Here’s a letter that I sent this morning to the Washington Post:

Re “Tens of thousands feared dead” (Jan. 14): The ultimate tragedy in Haiti isn’t the earthquake; it’s that country’s lack of economic freedom.  The earthquake simply but catastrophically revealed the inhuman consequences of this fact.

Registering 7.0 on the Richter scale, the Haitian earthquake killed tens of thousands of people.  But the quake that hit California’s Bay Area in 1989 was also of magnitude 7.0.  It killed only 63 people.

This difference is due chiefly to Americans’ greater wealth.  With one of the freest economies in the world, Americans build stronger homes and buildings, and have better health-care and better search and rescue equipment.  In contrast, burdened by one of the world’s least-free economies, Haitians cannot afford to build sturdy structures.  Nor can they afford the health-care and emergency equipment that we take for granted here in the U.S.
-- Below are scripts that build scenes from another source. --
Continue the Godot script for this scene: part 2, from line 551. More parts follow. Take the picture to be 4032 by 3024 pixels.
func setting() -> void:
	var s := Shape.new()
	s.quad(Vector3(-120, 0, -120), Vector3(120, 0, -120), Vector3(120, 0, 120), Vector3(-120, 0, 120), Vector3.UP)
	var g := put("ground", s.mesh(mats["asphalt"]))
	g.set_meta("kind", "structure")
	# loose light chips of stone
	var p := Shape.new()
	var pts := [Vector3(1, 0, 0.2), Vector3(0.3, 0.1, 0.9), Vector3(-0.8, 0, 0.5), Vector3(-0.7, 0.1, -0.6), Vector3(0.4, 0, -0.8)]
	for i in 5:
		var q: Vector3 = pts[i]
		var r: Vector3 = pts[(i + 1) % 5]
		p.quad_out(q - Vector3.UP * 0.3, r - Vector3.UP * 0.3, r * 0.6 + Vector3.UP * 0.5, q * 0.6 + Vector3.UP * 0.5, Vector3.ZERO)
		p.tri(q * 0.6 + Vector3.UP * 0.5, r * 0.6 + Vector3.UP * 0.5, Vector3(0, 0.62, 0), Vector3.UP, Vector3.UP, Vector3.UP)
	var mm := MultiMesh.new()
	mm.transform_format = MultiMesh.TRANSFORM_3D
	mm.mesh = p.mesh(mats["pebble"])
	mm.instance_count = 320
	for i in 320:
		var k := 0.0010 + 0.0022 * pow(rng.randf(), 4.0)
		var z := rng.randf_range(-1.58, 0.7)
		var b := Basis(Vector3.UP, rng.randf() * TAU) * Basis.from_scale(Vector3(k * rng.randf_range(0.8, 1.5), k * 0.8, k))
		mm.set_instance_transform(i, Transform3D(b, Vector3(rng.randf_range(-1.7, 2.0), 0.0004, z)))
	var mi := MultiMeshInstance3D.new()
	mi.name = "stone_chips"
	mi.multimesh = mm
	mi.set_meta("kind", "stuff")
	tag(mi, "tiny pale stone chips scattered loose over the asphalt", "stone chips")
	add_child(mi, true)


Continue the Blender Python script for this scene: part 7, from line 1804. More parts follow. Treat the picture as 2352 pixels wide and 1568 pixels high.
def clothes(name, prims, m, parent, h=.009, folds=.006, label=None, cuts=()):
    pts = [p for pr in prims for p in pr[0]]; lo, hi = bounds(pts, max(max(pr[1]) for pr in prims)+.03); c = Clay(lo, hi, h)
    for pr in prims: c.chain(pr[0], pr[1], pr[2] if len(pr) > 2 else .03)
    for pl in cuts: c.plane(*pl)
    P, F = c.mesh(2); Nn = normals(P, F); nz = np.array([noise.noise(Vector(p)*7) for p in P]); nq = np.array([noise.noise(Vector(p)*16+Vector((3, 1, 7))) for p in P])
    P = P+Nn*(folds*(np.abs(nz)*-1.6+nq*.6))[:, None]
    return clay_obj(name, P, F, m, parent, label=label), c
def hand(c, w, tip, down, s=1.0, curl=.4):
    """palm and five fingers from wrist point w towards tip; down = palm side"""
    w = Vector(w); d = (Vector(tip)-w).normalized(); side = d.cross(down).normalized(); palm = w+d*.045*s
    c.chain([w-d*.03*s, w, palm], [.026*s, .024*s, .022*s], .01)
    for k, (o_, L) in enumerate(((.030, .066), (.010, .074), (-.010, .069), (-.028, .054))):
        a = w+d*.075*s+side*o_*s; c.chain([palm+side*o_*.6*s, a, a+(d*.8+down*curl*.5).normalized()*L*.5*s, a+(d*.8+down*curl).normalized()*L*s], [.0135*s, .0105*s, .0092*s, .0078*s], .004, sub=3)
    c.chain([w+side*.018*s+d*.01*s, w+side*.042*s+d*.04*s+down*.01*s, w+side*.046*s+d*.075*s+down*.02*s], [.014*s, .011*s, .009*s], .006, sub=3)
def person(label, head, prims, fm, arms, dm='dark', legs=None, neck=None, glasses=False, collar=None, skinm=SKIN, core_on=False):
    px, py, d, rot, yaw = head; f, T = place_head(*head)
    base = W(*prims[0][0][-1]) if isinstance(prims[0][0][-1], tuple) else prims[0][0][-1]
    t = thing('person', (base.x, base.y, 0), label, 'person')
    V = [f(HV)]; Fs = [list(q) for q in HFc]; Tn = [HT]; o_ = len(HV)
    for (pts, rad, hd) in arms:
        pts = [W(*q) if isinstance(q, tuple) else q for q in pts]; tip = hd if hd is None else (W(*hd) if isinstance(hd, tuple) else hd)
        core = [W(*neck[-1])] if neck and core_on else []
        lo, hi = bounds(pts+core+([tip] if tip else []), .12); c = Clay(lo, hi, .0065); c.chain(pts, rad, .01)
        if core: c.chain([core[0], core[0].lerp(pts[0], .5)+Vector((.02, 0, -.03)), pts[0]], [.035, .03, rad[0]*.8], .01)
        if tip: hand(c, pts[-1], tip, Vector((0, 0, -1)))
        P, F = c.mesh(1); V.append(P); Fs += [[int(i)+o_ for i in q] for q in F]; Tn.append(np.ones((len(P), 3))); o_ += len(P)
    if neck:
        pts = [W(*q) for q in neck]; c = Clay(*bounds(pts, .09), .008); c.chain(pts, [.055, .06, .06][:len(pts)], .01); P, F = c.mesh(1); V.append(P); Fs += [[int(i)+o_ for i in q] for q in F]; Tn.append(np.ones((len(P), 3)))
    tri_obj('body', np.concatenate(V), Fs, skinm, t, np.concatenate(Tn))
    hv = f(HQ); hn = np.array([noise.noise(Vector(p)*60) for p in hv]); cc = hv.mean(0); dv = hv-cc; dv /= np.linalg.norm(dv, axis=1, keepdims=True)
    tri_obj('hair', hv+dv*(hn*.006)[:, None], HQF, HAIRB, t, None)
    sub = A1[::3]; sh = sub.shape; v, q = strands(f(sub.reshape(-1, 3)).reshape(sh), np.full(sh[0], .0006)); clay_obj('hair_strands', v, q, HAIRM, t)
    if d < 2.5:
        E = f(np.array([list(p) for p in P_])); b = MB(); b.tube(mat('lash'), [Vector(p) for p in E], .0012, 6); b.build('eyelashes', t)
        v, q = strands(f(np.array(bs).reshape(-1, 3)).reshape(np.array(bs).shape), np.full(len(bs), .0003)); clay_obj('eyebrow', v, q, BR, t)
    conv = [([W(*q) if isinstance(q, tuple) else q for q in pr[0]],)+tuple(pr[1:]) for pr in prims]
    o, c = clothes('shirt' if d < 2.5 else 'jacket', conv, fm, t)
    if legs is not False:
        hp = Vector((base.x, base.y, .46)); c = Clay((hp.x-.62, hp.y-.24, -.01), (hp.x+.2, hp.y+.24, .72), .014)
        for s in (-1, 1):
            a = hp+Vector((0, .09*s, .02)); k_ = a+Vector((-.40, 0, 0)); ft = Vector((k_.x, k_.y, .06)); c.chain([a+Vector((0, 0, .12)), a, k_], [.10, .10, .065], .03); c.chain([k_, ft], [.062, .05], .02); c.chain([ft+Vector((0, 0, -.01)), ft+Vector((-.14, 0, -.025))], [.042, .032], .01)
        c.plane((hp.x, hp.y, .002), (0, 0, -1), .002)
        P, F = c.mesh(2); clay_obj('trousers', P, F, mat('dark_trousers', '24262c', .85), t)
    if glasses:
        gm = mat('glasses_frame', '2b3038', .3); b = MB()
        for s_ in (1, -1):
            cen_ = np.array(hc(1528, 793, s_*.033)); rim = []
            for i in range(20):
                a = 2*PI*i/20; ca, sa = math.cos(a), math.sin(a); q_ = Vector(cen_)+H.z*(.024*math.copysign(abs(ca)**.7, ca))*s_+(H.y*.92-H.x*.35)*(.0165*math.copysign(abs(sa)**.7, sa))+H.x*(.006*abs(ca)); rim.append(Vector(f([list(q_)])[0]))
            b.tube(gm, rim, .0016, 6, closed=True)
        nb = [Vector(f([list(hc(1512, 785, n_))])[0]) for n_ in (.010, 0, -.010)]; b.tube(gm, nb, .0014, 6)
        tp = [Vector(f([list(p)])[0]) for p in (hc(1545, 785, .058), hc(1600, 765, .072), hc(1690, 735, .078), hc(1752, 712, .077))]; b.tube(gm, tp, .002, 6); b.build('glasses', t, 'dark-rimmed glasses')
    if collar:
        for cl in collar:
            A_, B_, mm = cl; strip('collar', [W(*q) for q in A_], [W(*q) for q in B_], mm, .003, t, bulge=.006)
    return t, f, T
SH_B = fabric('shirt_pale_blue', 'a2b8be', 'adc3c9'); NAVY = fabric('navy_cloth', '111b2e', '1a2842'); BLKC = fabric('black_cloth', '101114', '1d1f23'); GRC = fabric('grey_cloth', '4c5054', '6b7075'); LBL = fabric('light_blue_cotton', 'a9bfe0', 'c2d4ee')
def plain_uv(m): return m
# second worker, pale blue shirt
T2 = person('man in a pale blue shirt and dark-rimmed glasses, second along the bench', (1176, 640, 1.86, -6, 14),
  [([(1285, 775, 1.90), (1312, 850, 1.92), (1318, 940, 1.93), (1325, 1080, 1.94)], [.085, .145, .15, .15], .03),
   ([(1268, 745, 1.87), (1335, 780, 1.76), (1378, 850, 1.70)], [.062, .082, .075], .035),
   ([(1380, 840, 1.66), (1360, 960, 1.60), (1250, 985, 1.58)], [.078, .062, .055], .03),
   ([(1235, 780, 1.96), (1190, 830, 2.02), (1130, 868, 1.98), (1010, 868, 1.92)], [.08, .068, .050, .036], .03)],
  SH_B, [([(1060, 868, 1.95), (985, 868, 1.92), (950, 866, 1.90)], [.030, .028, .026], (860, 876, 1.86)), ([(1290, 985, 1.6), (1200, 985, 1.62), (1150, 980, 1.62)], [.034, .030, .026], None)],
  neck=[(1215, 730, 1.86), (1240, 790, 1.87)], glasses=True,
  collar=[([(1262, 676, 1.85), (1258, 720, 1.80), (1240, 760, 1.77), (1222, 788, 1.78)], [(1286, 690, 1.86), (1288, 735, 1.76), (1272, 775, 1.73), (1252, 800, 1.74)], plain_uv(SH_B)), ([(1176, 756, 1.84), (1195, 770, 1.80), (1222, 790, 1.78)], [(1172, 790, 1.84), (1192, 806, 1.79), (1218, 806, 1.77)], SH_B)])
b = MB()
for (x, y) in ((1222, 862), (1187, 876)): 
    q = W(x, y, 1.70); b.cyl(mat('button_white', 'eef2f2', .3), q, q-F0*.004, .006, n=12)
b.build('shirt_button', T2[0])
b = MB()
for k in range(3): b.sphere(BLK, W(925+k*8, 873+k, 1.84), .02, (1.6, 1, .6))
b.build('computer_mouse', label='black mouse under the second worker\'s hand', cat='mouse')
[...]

These stark facts should be a lesson for those who insist that human habitats are made more dangerous, and human lives put in greater peril, by freedom of commerce and industry.

Donald J. Boudreaux

UPDATE: John Stossel posted my letter on his blog.  Many of the commenters there laugh and point to California’s stricter building codes as a major reason why the 1989 Bay Area quake killed far fewer people than did this week’s Haiti quake.  Quiz: why is the building-code argument mistaken?